The section does not apply unless the scheme of reconstruction or amalgamation is carried out for bona fide commercial reasons and does not form part of an arrangement whose purpose, or one of its main purposes, is the avoidance of tax.

Details

(1) A “scheme of reconstruction or amalgamation” is the reconstruction of a company or companies or a scheme for the amalgamation of 2 or more companies.

trading stock” has the meaning set out in section 89.

(2) To qualify for relief, the following conditions must be satisfied:

  • the company transferring the assets must be resident in an EU Member State, in an EEA Member State with which Ireland has a tax treaty (currently Norway and Iceland) or in the United Kingdom at the time of transferring them, or (where it is not so resident) the assets must be chargeable assets for capital gains tax purposes in relation to the company immediately before that time, and
  • the company acquiring the assets must be resident in an EU Member State, in an EEA Member State with which Ireland has a tax treaty (currently Norway and Iceland) or in the United Kingdom at the time of acquisition, or the assets must become chargeable assets in relation to the company on acquisition, and
  • the company acquiring the assets must not be an authorised investment company (within the meaning of Part 24 of the Companies Act 2014) or an authorised ICAV (within the meaning of section 2 of the Irish Collective Asset-management Vehicles Act 2015) Such companies come within the definition of “investment undertakings” in section 738B and as such are covered by the “gross roll up” taxation regime.

In these circumstances the asset transferred continues to be within the charge to capital gains tax. The transferring company is not to be subject to any charge to tax on the transfer but the acquiring company is treated as having acquired the asset at the time and for the cost at which it was acquired by the transferring company.

(2A) The transfer from a transferor company of all its assets and liabilities to a successor company in the course of a merger or a division under the Companies Act 2014 will be treated as a transfer of a business and the liabilities of that business, where the transferor company was carrying on a business immediately prior to the transfer.

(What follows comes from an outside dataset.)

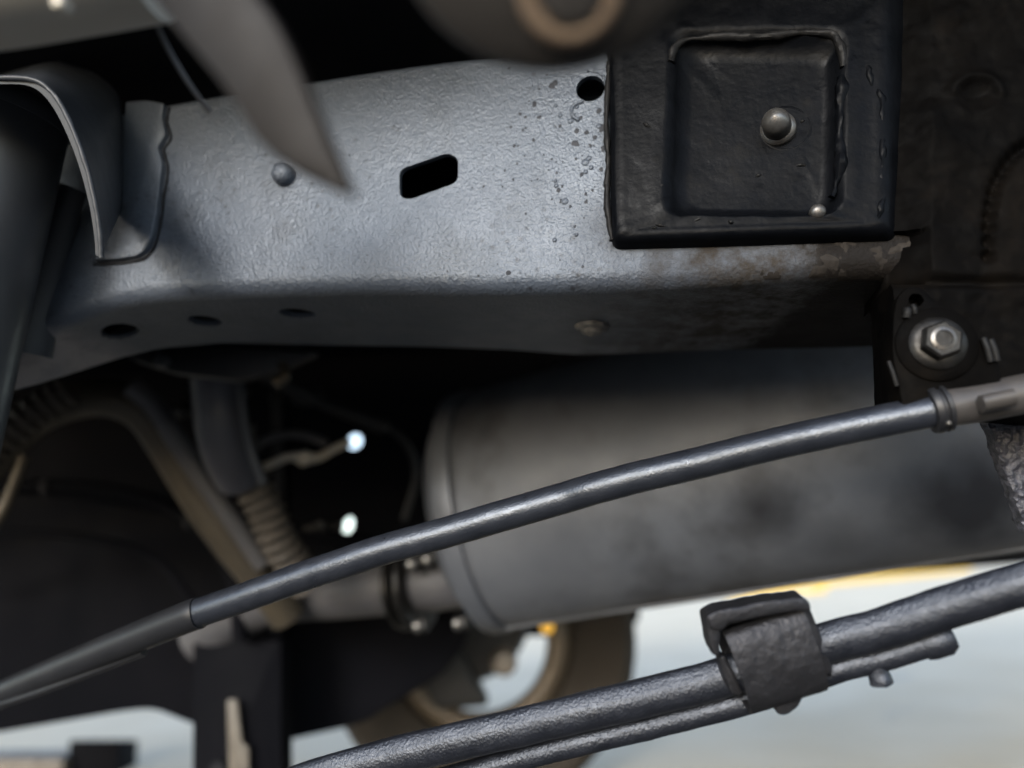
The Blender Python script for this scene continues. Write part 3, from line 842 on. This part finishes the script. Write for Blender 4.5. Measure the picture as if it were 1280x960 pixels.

(3) Where an asset was trading stock for the transferor company or would become trading stock for the transferee company, such an asset is excluded from relief under this section.

(4)(a) This section does not apply in relation to the transfer of a specified intangible asset where both the company transferring the specified intangible asset and the acquiring company so elect by giving notice in writing to the Collector-General not later than 12 months from the end of the accounting period in which the company acquired the asset.

(4)(b) Where an election in accordance with paragraph (a) is made and the transfer is not a transfer to which section 400(6) applies, both the disposal and the acquisition of the asset are treated, for capital gains tax purposes, as having been made at market value.

(4A) The section does not apply to a scheme of reconstruction or amalgamation involving the transfer of the whole or part of a company’s business to another company unless it is shown that the reconstruction or amalgamation is carried out for bona fide commercial reasons and does not form part of an arrangement of which the main purpose, or one of the main purposes, is the avoidance of tax.